In the healing in today’s Gospel we can see the healing that our Lord wishes to perform in our souls. He frees this man from sin, He opens his ears to hear the Word of God and loosens his tongue to praise and proclaim the marvelous works of God. We all need Jesus to heal us from the ways we have closed off ourselves from receiving the Gospel. We need him to come with his compassion and heal the inner deafness and muteness that creeps into our lives in order to free our hearing to listen to His words, to loosen our tongues in order to announce His words, His teachings, His truths, to the world by what we say and do. St. Augustine, in commenting on this passage of the Gospel, says that the tongue of someone united to God will speak of the Good, will bring to agreement those who are divided, will console those who weep. God will be praised, Christ will be announced…And I would add, Hope will be restored.
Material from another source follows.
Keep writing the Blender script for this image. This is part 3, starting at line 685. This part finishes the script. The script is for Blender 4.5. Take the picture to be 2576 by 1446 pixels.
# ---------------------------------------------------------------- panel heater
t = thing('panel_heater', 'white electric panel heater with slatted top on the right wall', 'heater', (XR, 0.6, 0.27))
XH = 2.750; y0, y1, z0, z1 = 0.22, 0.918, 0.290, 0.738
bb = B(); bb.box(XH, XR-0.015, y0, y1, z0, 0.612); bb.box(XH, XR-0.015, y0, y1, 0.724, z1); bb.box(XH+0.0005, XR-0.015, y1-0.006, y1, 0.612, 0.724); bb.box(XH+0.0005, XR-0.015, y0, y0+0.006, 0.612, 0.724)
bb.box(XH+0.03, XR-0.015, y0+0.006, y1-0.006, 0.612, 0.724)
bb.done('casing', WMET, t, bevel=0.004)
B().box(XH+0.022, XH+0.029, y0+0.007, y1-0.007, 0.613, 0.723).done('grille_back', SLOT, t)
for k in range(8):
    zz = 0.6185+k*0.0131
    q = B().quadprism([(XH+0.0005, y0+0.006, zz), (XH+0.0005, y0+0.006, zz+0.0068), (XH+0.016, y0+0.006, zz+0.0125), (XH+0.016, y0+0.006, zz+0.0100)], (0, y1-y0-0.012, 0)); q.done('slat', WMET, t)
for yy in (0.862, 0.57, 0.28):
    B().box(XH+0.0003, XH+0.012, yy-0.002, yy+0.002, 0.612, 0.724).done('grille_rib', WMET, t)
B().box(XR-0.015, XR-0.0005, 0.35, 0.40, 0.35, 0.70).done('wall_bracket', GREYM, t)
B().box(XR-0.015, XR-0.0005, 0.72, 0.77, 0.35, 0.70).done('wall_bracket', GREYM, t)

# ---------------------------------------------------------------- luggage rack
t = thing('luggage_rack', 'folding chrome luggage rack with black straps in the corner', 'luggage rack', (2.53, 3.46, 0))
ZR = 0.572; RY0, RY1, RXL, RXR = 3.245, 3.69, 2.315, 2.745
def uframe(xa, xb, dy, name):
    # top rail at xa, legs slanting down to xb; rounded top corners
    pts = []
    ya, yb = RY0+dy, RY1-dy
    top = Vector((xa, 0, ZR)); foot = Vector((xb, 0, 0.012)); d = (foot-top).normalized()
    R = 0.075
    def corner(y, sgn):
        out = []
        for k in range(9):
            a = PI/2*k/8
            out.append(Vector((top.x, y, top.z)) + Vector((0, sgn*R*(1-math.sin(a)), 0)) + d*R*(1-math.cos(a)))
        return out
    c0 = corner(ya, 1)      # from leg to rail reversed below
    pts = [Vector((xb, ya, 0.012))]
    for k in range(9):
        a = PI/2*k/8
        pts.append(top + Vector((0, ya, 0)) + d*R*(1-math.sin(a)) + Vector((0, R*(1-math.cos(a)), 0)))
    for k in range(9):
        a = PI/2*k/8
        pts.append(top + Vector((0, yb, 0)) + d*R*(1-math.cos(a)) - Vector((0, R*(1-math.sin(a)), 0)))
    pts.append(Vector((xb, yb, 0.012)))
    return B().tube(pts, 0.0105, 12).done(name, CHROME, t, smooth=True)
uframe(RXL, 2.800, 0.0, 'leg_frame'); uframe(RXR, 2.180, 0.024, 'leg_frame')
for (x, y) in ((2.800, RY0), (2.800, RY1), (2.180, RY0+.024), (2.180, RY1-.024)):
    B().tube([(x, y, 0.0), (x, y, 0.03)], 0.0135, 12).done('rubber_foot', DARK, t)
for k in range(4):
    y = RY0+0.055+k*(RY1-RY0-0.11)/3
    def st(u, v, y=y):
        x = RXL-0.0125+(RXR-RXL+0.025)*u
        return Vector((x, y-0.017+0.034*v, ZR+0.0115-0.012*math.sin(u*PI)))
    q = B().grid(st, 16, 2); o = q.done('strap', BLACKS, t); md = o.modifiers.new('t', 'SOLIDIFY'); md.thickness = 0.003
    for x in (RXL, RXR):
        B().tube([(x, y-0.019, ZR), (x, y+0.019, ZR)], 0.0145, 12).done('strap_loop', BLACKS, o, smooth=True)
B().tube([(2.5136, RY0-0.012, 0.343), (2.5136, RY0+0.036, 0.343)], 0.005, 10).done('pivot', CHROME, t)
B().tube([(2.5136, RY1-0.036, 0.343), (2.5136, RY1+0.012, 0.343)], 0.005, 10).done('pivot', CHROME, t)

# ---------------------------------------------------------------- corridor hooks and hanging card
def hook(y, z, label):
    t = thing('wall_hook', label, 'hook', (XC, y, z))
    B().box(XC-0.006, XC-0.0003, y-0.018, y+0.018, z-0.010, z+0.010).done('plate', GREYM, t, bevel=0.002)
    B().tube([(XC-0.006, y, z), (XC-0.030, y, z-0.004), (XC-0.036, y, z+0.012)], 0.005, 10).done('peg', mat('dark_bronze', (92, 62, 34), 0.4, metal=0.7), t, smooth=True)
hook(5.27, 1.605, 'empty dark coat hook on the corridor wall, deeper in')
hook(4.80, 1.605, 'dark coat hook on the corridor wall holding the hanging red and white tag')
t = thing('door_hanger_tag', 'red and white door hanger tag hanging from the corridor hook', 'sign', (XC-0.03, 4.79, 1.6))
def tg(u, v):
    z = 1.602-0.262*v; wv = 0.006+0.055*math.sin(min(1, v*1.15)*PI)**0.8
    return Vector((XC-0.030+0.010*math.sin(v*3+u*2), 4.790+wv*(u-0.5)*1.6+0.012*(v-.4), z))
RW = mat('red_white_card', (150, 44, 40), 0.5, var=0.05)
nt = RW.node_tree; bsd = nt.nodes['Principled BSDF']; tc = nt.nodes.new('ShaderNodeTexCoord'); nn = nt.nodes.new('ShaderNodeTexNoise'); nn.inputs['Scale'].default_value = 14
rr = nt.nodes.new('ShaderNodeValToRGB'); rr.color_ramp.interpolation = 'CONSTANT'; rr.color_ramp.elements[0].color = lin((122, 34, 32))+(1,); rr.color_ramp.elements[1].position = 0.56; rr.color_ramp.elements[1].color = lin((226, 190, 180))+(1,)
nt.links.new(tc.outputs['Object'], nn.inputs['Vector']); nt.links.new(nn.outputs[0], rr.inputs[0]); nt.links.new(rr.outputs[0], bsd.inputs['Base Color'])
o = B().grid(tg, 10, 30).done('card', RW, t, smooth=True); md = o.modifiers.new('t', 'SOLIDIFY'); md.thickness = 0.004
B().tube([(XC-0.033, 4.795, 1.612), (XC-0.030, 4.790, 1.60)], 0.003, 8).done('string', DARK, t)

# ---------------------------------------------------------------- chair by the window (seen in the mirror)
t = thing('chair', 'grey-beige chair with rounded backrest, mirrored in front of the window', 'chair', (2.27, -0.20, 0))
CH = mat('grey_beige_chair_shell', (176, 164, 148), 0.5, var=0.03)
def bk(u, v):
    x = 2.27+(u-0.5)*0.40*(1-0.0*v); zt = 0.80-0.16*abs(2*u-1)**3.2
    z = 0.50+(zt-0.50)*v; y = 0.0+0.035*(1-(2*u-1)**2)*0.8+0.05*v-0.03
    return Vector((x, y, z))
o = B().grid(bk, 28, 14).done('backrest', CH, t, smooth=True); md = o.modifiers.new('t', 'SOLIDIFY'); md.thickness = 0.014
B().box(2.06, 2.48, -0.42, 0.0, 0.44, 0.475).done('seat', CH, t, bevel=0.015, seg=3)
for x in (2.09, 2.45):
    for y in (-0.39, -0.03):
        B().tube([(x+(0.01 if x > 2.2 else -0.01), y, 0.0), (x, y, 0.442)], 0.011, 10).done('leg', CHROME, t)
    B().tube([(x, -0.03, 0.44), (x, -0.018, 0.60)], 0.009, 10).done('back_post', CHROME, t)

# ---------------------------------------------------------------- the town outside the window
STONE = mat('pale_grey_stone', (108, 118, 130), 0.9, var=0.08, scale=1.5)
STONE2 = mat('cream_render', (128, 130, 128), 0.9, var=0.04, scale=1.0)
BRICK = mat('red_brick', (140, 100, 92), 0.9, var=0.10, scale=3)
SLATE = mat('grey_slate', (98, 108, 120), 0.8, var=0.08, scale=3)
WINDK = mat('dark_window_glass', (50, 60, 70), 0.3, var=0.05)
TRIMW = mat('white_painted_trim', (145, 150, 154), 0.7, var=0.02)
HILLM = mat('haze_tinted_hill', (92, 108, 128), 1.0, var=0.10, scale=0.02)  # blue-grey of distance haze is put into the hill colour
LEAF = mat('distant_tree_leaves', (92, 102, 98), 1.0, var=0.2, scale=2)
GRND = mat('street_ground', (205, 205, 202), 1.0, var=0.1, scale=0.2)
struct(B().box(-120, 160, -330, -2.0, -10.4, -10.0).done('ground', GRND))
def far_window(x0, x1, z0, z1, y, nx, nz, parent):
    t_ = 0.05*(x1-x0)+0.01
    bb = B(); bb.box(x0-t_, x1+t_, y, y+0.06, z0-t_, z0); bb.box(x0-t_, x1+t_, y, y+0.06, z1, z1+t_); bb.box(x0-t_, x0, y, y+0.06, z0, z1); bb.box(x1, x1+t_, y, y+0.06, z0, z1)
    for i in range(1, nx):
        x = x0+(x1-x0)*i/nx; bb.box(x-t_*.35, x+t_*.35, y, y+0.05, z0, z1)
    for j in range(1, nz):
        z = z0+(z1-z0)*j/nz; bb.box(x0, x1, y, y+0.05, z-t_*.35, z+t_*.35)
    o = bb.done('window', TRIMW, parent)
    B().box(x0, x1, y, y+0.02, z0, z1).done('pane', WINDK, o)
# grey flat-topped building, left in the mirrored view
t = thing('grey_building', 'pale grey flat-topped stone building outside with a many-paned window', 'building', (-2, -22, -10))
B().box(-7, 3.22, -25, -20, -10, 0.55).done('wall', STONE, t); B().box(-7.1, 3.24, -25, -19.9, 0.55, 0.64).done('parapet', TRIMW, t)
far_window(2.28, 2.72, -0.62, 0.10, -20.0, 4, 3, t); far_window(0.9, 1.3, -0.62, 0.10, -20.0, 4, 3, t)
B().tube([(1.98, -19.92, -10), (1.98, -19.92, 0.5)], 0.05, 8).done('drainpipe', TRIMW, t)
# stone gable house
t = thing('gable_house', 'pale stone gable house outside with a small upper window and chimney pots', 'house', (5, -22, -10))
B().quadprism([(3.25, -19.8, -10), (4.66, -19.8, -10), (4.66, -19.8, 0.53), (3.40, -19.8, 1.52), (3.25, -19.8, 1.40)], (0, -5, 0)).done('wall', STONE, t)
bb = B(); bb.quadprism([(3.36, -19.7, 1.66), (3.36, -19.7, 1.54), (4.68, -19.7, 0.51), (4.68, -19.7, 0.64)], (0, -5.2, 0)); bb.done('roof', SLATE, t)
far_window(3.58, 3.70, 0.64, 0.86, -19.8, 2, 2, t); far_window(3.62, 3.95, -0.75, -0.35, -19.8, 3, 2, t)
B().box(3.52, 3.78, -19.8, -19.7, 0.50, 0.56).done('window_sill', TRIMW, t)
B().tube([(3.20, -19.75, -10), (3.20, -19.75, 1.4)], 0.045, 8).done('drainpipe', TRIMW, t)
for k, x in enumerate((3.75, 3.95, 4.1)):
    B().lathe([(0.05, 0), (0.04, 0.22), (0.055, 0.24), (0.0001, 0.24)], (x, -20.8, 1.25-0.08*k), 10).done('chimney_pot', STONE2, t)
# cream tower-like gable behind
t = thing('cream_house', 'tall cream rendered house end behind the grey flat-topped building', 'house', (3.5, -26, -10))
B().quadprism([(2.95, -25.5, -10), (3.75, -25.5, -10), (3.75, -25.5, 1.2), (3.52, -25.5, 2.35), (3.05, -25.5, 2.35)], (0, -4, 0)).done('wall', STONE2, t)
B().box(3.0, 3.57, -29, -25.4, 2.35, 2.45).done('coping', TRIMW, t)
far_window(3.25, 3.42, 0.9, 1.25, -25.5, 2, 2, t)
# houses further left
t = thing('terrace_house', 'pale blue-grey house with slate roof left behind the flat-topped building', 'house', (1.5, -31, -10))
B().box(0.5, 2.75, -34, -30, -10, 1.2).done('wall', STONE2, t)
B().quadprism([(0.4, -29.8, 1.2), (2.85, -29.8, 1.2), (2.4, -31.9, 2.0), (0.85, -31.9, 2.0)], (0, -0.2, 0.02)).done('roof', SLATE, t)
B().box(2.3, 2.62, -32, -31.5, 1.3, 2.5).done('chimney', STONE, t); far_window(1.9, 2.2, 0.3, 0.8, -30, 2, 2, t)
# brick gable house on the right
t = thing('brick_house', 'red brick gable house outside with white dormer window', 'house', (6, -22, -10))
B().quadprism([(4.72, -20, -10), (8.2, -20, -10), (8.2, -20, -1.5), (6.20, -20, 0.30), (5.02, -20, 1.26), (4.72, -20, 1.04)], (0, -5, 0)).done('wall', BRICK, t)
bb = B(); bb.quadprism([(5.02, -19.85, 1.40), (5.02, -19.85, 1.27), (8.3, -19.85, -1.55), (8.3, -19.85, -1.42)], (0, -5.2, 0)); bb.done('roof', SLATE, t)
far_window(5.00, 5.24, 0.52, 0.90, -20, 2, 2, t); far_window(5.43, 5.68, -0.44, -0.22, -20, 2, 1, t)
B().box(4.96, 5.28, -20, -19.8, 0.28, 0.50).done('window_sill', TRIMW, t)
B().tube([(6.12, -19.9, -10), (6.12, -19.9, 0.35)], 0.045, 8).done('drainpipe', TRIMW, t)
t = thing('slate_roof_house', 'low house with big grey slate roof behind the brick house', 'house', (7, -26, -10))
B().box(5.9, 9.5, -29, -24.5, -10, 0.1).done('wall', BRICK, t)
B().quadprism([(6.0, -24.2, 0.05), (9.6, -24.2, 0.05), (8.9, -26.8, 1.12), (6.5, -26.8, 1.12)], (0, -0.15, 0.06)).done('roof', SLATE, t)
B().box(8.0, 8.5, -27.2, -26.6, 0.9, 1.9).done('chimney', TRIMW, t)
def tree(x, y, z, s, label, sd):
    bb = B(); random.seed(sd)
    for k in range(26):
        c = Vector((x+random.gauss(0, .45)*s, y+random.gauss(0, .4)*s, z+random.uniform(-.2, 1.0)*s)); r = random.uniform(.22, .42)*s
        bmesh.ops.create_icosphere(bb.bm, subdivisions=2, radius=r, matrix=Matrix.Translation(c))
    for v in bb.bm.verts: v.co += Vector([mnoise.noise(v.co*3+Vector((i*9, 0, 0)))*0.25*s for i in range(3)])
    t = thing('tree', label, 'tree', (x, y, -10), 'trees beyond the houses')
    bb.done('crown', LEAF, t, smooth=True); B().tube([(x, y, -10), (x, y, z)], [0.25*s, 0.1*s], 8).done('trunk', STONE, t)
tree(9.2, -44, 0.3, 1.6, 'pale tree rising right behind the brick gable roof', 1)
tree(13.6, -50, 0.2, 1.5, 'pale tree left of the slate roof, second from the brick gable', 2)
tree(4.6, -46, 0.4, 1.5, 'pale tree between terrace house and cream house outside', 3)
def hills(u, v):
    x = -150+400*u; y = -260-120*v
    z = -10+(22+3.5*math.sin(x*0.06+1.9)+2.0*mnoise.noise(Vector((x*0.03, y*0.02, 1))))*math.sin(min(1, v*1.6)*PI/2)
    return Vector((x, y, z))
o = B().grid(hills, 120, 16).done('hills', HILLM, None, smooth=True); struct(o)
In this Holy Mass, as we receive the Word of God become flesh in the Holy Eucharist, along with His pierce heart still flowing out blood and water, the source the sacramental life of the Church, let us ask Him, Jesus-God Himself, to do heal us. We are like the deaf and mute man in our Gospel today- we need Jesus to take compassion on us. Jesus, the healer of our deafness, of our muteness, of our souls, is truly present in the tabernacle and in just a short while on this Altar, let us surrender ourselves to Him, because the doctor can’t heal you unless you come to him and Jesus can’t heal you unless you come to Him fully and with faith, not only in body but with your whole heart, mind and soul as well…If you only knew how much Jesus loves you in the Blessed Sacrament, you would die of happiness.” (Point to the tabernacle) Jesus is really there!!!
God Bless you!!!

1 comment:

  1. AMEN!!!! Jesus heal us completely, mind, body, heart and soul, like you did the man in the Gospel! Truly recreate our spirit by the graces that continue to flow from your open side into the Church! Praise be to our Savior that remains with us here in our tabernacles.